To conclude, what we appear to have in play here is a game of Musical Chairs, but it may prove to be a game with remarkably high stakes. Once the music stops - or even the hint of the music stopping filters out across institutional investors - everyone will race for a chair (i.e. try to sell NTYM bonds). The absence of a GF at that point in time means there will be no buyer, at least not until yields spike sufficiently to warrant taking on the perceived risk, which will probably be quite high under those circumstances, as longer maturity bonds at low nominal yields have high durations – that is, bond prices react a lot to small changes in nominal yields.

The Draghi Doom Loops traced above are probably features of the ECB’s current QE and NDRP policy that either have not been recognized by investors, or have not been thought through by ECB, or both. Indeed, one could argue institutional investors are quite happy to have government guaranteed returns (that is, government subsidies in the form of capital gains for wealthy bondholders as the ECB bids up bond prices in its PSPP operations) from the GF/ ECB all the way out to September 2016 termination of QE. But to mash up metaphors, these institutional investors may be picking up pennies in front of a steamroller, and caught (unwittingly, and in part by the demands of the quarterly relative performance objectives that largely dictate their behavior) in a game of Musical Chairs that is likely to end sooner than they think - and end very badly, at that.

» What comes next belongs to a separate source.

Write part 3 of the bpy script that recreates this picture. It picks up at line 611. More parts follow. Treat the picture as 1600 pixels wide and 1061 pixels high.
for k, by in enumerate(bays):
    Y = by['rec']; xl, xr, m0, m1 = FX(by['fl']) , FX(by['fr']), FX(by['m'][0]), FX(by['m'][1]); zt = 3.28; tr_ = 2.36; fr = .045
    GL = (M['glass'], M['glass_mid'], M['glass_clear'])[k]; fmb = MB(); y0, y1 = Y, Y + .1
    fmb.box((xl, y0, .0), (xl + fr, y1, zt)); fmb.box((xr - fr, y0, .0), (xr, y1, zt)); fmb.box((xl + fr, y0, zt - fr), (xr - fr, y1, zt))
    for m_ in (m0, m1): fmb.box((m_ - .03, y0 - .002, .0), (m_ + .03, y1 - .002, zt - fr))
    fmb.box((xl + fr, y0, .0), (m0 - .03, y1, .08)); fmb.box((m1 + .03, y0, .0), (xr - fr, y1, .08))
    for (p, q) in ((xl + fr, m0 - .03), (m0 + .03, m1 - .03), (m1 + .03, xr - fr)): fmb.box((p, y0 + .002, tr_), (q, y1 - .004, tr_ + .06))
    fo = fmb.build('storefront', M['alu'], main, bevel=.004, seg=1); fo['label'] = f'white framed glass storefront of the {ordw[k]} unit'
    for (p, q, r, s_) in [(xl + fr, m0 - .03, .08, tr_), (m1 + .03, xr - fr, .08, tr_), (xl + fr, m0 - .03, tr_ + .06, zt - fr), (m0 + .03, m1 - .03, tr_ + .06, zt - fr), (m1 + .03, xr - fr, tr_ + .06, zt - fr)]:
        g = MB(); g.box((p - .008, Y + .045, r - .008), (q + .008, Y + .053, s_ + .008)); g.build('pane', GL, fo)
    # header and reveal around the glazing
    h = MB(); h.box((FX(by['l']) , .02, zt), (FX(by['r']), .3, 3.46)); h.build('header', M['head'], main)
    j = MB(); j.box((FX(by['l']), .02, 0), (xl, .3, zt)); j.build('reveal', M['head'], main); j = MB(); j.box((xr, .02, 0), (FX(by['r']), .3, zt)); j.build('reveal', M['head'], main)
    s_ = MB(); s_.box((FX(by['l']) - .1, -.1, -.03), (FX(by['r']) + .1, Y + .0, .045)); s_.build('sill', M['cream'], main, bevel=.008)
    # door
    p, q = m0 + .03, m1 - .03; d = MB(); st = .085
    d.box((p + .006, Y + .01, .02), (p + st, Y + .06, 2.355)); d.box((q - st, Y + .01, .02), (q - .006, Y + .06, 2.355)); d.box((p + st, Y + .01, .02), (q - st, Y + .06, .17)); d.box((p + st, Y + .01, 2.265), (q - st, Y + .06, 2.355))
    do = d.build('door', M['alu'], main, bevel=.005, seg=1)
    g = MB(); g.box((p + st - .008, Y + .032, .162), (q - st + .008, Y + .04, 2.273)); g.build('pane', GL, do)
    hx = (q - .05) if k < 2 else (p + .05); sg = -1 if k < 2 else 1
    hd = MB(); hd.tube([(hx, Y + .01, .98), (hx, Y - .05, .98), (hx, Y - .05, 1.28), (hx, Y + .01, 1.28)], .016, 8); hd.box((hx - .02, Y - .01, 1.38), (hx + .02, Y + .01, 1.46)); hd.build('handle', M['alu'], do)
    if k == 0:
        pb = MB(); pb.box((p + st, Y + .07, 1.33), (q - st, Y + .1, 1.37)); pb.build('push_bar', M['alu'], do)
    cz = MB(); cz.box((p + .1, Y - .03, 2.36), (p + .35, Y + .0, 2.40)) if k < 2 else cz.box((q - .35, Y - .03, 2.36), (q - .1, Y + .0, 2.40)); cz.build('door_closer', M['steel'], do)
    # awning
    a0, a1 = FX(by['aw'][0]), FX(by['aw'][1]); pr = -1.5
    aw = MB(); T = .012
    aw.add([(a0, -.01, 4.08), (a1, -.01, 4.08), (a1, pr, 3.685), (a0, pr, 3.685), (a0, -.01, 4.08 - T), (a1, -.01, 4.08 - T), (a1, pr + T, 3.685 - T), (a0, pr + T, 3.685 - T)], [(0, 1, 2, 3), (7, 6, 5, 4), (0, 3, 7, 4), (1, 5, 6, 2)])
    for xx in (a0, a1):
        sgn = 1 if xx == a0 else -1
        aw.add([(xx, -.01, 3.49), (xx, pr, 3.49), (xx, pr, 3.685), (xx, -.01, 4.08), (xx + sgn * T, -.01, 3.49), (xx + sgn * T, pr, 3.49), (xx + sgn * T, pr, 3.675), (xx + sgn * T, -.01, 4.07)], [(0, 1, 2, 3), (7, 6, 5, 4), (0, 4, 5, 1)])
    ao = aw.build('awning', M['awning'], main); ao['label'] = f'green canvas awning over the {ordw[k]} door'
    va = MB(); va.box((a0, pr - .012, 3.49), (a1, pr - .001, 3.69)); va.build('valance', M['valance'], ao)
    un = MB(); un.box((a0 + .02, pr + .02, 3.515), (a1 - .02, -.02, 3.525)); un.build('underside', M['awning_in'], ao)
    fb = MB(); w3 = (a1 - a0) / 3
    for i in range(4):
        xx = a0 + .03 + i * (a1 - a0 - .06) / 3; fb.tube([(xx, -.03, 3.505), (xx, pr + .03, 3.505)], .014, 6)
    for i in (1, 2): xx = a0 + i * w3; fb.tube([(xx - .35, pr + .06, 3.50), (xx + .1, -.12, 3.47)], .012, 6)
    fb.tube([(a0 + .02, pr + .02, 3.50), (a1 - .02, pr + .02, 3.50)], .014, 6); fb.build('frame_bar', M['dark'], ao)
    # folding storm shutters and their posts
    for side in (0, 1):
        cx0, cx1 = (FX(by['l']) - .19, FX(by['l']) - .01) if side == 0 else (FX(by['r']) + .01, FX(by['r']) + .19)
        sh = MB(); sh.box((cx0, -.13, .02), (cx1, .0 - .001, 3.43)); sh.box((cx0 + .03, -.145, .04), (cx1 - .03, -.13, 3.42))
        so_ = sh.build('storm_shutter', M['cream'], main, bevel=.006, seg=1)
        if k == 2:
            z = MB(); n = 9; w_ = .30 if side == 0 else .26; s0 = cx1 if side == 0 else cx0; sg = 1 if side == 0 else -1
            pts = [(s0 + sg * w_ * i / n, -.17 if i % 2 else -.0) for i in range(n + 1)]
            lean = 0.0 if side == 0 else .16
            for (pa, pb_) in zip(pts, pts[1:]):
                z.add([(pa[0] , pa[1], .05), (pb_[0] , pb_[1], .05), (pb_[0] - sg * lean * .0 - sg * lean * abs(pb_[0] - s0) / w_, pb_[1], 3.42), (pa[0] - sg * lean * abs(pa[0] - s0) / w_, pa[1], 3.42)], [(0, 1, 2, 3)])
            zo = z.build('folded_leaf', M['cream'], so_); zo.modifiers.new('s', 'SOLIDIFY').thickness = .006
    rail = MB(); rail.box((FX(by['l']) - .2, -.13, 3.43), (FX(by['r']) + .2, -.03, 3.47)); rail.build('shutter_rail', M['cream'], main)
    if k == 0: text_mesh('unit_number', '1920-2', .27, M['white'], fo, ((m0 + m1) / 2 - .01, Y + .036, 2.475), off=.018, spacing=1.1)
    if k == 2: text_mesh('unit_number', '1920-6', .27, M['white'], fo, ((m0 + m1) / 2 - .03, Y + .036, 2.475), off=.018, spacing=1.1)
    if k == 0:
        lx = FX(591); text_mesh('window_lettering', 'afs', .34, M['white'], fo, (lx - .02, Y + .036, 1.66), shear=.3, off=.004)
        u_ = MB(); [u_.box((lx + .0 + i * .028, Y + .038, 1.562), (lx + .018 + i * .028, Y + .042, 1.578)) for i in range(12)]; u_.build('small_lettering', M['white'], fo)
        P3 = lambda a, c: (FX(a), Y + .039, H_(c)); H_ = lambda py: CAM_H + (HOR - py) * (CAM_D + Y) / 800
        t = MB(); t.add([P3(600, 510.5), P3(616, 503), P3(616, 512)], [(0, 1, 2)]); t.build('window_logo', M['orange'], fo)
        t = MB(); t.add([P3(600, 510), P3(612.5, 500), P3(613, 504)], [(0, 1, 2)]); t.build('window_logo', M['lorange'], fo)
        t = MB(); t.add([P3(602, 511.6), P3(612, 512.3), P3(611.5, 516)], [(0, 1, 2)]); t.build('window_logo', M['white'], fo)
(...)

We will elaborate further on these and other Draghi Doom Loops in future essays, as there are further complicating dynamics that have been set in motion, but still do not appear to be widely recognized yet. Keynes’ forecast of the fate of rentiers may prove to have been far too kind: It would be a great irony if Draghi’s QE and NDRP initiatives have forged a mutual assisted suicide pact with finanzkapital in the eurozone.